Am I imperfect because I cannot connect with it, or is society imperfect because it will not connect with me? I keep being told how to please society enough to be tolerated by it, but why won't anyone ever tell society to be such a way that I can tolerate it?
You say that I am disabled, and that's why I need to put forth the effort to make society accept me, but if that is so, why is it that you say I need to put in all the effort to navigate society? If I am truly disabled as you say, why is all the pressure put on me to make things work, and not the amazingly able "normal" people? If they are so amazing and capable, and I am imperfect and incapable, why do you expect me to do the thinking, effort, and navigation, and not them?

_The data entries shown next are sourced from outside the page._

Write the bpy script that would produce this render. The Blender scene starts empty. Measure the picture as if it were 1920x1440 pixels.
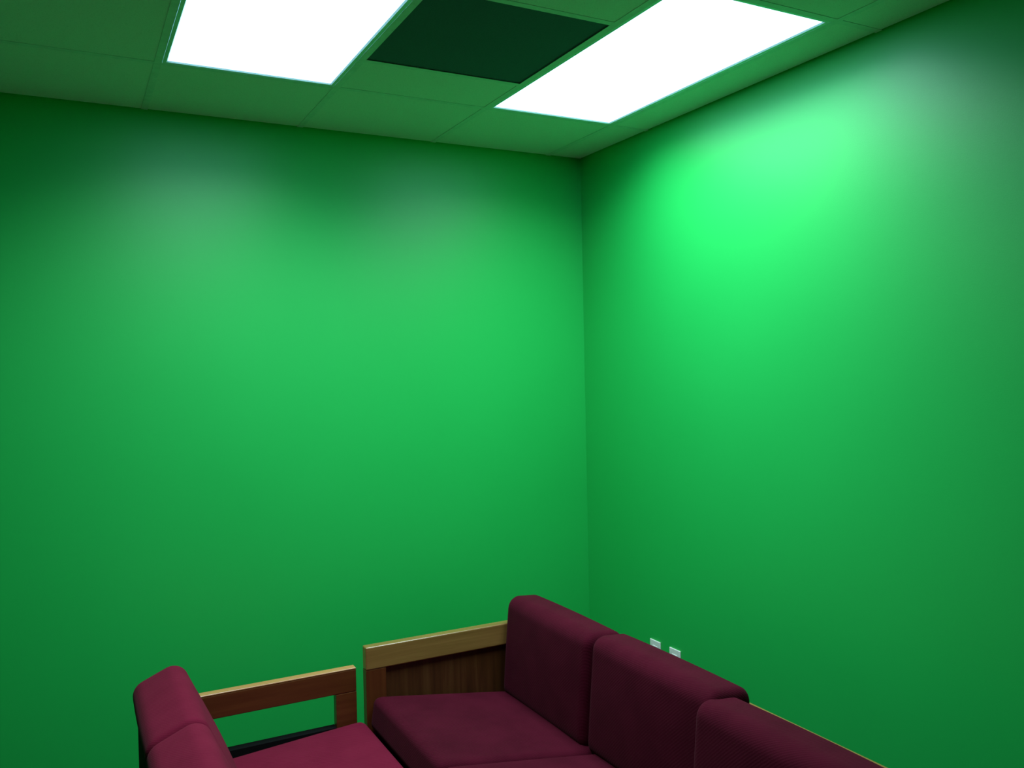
import bpy, bmesh, math
from mathutils import Vector, Matrix

C = bpy.context.scene.collection
SC = bpy.context.scene
H = 2.74                      # ceiling height

# ---------------------------------------------------------------- camera, world, exposure
cam_d = bpy.data.cameras.new('camera')
cam = bpy.data.objects.new('camera', cam_d)
C.objects.link(cam)
SC.camera = cam
yaw, pit, rol = 0.48321, -0.016794, -0.020893
F = Vector((math.sin(yaw)*math.cos(pit), math.cos(yaw)*math.cos(pit), math.sin(pit)))
R0 = Vector((math.cos(yaw), -math.sin(yaw), 0))
U0 = R0.cross(F)
R = R0*math.cos(rol) + U0*math.sin(rol)
U = -R0*math.sin(rol) + U0*math.cos(rol)
m = Matrix((R, U, -F)).transposed().to_4x4()
m.translation = Vector((-2.3169, -3.6237, H - 1.05034))
cam.matrix_world = m
cam_d.sensor_width = 36
cam_d.lens = 1592.15/1920*36
cam_d.clip_start = 0.02

world = bpy.data.worlds.new('world')
SC.world = world
world.use_nodes = True
world.node_tree.nodes['Background'].inputs[0].default_value = (0.5, 0.55, 0.6, 1)
world.node_tree.nodes['Background'].inputs[1].default_value = 0.02

SC.view_settings.view_transform = 'Standard'
SC.view_settings.look = 'None'
SC.view_settings.gamma = 1
SC.view_settings.use_curve_mapping = False
SC.view_settings.exposure = 0.0
SC.cycles.max_bounces = 12
SC.cycles.diffuse_bounces = 8

LAMP_COLOR = (0.82, 0.95, 1.0)
LAMP_WATTS = 23.5
LAMP_SPREAD = 146
LENS_STRENGTH = 4.5

# ---------------------------------------------------------------- materials
def new_mat(name):
    mt = bpy.data.materials.new(name)
    mt.use_nodes = True
    nt = mt.node_tree
    b = nt.nodes['Principled BSDF']
    return mt, nt, b

def node(nt, kind, **kw):
    n = nt.nodes.new(kind)
    for k, v in kw.items():
        if k in n.inputs: n.inputs[k].default_value = v
        else: setattr(n, k, v)
    return n

def coords(nt, scale=(1, 1, 1)):
    t = node(nt, 'ShaderNodeTexCoord')
    mp = node(nt, 'ShaderNodeMapping')
    mp.inputs['Scale'].default_value = scale
    nt.links.new(t.outputs['Object'], mp.inputs['Vector'])
    return mp.outputs['Vector']

def ramp(nt, fac, stops):
    r = node(nt, 'ShaderNodeValToRGB')
    e = r.color_ramp.elements
    while len(e) < len(stops): e.new(0.5)
    for i, (p, c) in enumerate(stops):
        e[i].position = p; e[i].color = (*c, 1)
    nt.links.new(fac, r.inputs['Fac'])
    return r.outputs['Color']

def bump(nt, b, h, strength, dist):
    bp = node(nt, 'ShaderNodeBump')
    bp.inputs['Strength'].default_value = strength
    bp.inputs['Distance'].default_value = dist
    nt.links.new(h, bp.inputs['Height'])
    nt.links.new(bp.outputs['Normal'], b.inputs['Normal'])

def plain(name, col, rough=0.5, spec=0.5, metal=0.0, scale=40, bstr=0.1, bd=0.0005):
    mt, nt, b = new_mat(name)
    v = coords(nt)
    n = node(nt, 'ShaderNodeTexNoise', Scale=scale, Detail=4.0)
    nt.links.new(v, n.inputs['Vector'])
    c = ramp(nt, n.outputs['Fac'], [(0.3, [x*0.93 for x in col]), (0.7, [min(1, x*1.05) for x in col])])
    nt.links.new(c, b.inputs['Base Color'])
    b.inputs['Roughness'].default_value = rough
    b.inputs['Specular IOR Level'].default_value = spec
    b.inputs['Metallic'].default_value = metal
    if bstr: bump(nt, b, n.outputs['Fac'], bstr, bd)
    return mt

def wall_mat():
    mt, nt, b = new_mat('green_eggshell_paint')
    v = coords(nt)
    n = node(nt, 'ShaderNodeTexNoise', Scale=1.3, Detail=2.0)
    nt.links.new(v, n.inputs['Vector'])
    c = ramp(nt, n.outputs['Fac'], [(0.3, (0.011, 0.455, 0.080)), (0.7, (0.013, 0.475, 0.086))])
    nt.links.new(c, b.inputs['Base Color'])
    b.inputs['Roughness'].default_value = 0.42
    b.inputs['Specular IOR Level'].default_value = 0.6
    n2 = node(nt, 'ShaderNodeTexNoise', Scale=260.0, Detail=3.0)
    nt.links.new(v, n2.inputs['Vector'])
    bump(nt, b, n2.outputs['Fac'], 0.25, 0.0006)
    return mt

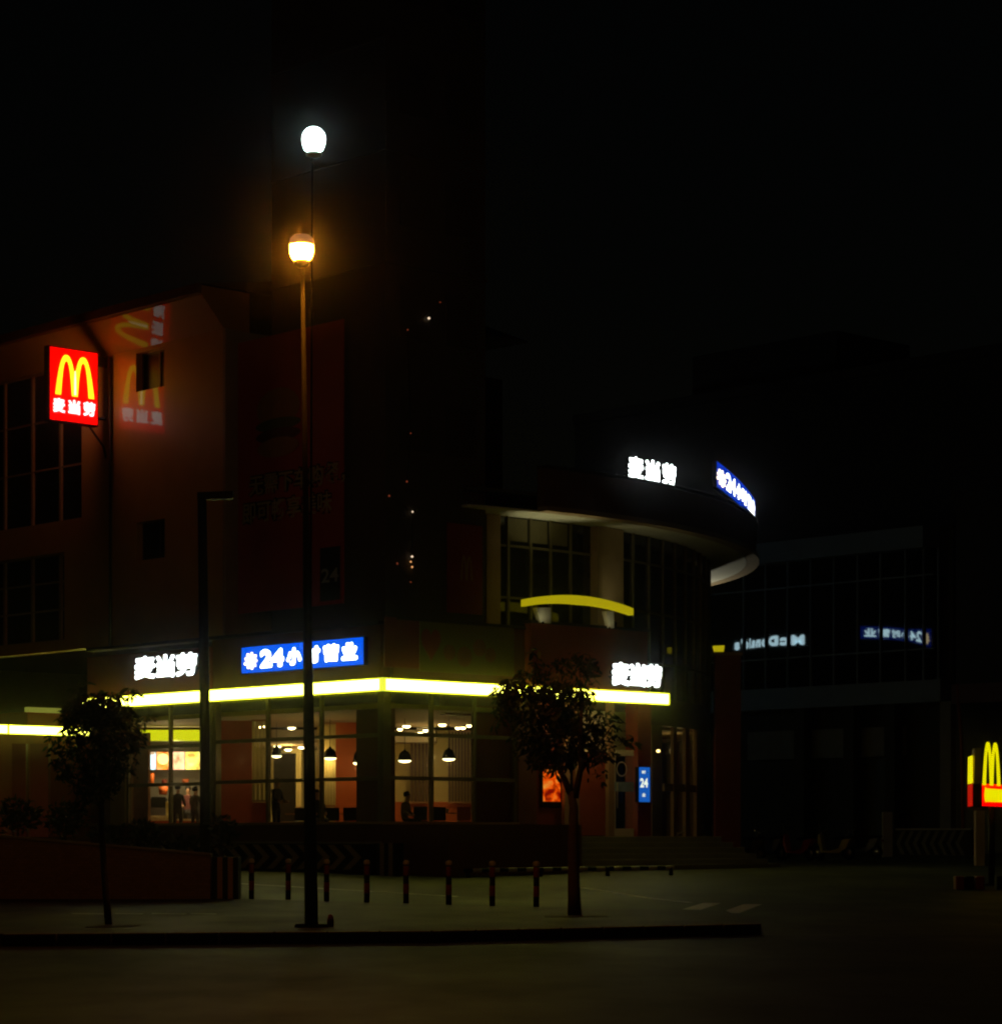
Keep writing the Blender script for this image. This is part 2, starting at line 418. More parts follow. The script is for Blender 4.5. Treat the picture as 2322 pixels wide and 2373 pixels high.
part('corner_post', MB().fb(-.1, .12, -.1, .12, SZ + .002, FZ0 + .03), M['frame'])
part('pier', MB().fb(Ra(1197), Ra(1238), -.1, .3, PZ, FZ0 + .03), M['brown'])
part('wall', MB().fb(.0, .3, Lb(261), bE, SZ + .002, FZ0 + .03), M['brown'])
# inner panels behind the glass
ip = [(MB().fb(.45, .55, Lb(829, .5), Lb(884, .5), 1.6, 5.55), 'brown'),
      (MB().fb(.6, Ra(913, .5), .45, .55, 1.6, 5.55), 'brown'), (MB().fb(Ra(1099, .5), Ra(1196, .5), .45, .55, 1.6, 5.55), 'darkred'),
      (MB().fb(.45, .55, Lb(346, .5), Lb(299, .5), 1.6, 5.0), 'wood')]
for q, m_ in ip: part('inner_panel', q, M[m_])
# interior shell
part('floor', MB().fb(.02, 9.5, .9, 24, 1.45, 1.6), M['wood'])
part('ceiling', MB().hexa([W(.25, .25, 5.36), W(4.5, .25, 5.36), W(10.5, 2.6, 5.36), W(10.5, 9, 5.36), W(2, 17, 5.36), W(.25, 17, 5.36)],
                          [W(.25, .25, 5.5), W(4.5, .25, 5.5), W(10.5, 2.6, 5.5), W(10.5, 9, 5.5), W(2, 17, 5.5), W(.25, 17, 5.5)]), M['ceil'])
part('lower_ceiling', MB().wall(Q(560, 0, 89.2), Q(1010, 0, 89.2), 9, 4.86, 5.3), M['ceil'])
# backdrops: partitions and back walls, each at its own depth
def bd(px0, px1, Y, z0, z1, m_, name='partition', th=.12):
    return part(name, MB().wall(Q(px0, 0, Y), Q(px1, 0, Y), th, z0, z1), M[m_])
bd(480, 1120, 97.5, 1.6, 5.36, 'cream', 'back_wall')
bd(775, 846, 84.6, 1.6, 5.34, 'orange')
bd(890, 1115, 90.6, 1.6, 5.34, 'cream')
bd(888, 1118, 90.4, 1.6, 2.82, 'orange')
bd(735, 773, 86.2, 1.6, 5.3, 'cream')
bd(290, 480, 95.0, 1.6, 5.34, 'grey', 'back_wall')
bd(625, 690, 86.0, 1.6, 2.1, 'wood', 'counter_front')
bd(488, 584, 82.4, 1.6, 5.3, 'warmred')
bd(583, 624, 80.75, 1.6, 2.68, 'warmred')
bd(634, 684, 87.5, 1.6, 4.42, 'darkframe', 'pillar', .4)
# portal recess and door
part('portal_wall', MB().fb(Ra(1330, .9), Ra(1500, .9), .9, 1.1, 4.2, 5.6), M['white'])
part('portal_wall', MB().fb(Ra(1240, .6), Ra(1312, .6), .6, .8, 1.6, FZ0 + .03), M['darkred'])
part('wood_panel', MB().fb(Ra(1338, .5), Ra(1406, .5), .5, .58, 1.64, Rz(1370, 1745, .5)), M['redbrown'])
part('post', MB().fb(Ra(1306, .3), Ra(1319, .3), .25, .38, 1.6, FZ0 + .03), M['tan'])
part('post', MB().fb(Ra(1333, .3), Ra(1342, .3), .28, .4, 1.6, FZ0 + .03), M['tan'])
part('post', MB().fb(Ra(1408, .1), Ra(1421, .1), .05, .2, 1.6, FZ0 + .03), M['tan'])
part('red_pillar', MB().fb(Ra(1478, -.1), Ra(1509, -.1), -.1, .45, 1.6, FZ0 + .03), M['red_paint'])
da0, da1 = Ra(1422, .1), Ra(1477, .1); dz1 = Rz(1450, 1746, .1)
d = part('door', MB().fb(da0, da0 + .07, .08, .14, 1.62, dz1).fb(da1 - .07, da1, .08, .14, 1.62, dz1).fb(da0 + .071, da1 - .071, .08, .14, dz1 - .08, dz1).fb(da0 + .071, da1 - .071, .08, .14, 1.62, 1.86), M['white'])
part('pane', MB().fb(da0 + .07, da1 - .07, .105, .115, 1.86, dz1 - .08), M['glass'], d)
dt = part('sticker', MB().fb(da0 + .02, da1 - .05, .07, .076, Rz(1450, 1835, .07), Rz(1450, 1813, .07)), mat('pale_blue_sticker', (.28, .42, .5), .5, .5, 9), d)
part('handle', MB().tube([W(da0 + .1, .03, 2.5), W(da0 + .1, .03, 3.3)], .02), M['steel'], d)
part('sticker', MB().lathe(W(da0 + .33, .07, Rz(1450, 1783, .07)), [(.20, 0), (.22, .004), (.24, 0)], 24, axis=NL), M['white'], d)
part('transom', MB().fb(Ra(1343, .1), da1, .09, .15, dz1 + .003, dz1 + .1), M['white'])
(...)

I am so sensitive and my sensitivity must be "fixed". Thousands of collective noises create a cacophony where I can barely think, a train rushes on the tracks, cars honking in heavy traffic, the chatter and conversation of hundreds of people, and me being bothered by all of this, means that I am sensitive? But yet society is so sensitive that they care what outfit I decide to wear, or if I say a sentence they find socially unacceptable? And I am the sensitive one?
I go after subjects I enjoy with a passion, watch any tv show or wear any clothes I enjoy without concern for social limitation, following only my heart when I go after what it is I want to do or wear or say. your professionals call this a dysfunction, a deviation from the social norm. and yet you say I, being autistic, am out of touch with my emotions or don't understand emotions or myself, but yet you, society, let social norms and limitations guide your way through your passions, desires, and goals, yet the normal ones are supposedly in touch with their feelings and self and I am not?
So I ask you, society, the next time you have a problem with me wearing a "strange" outfit, or I'm singing, or talking about a "strange" subject, is it my problem that you are bothered by my means of self expression, or is it your problem that you care?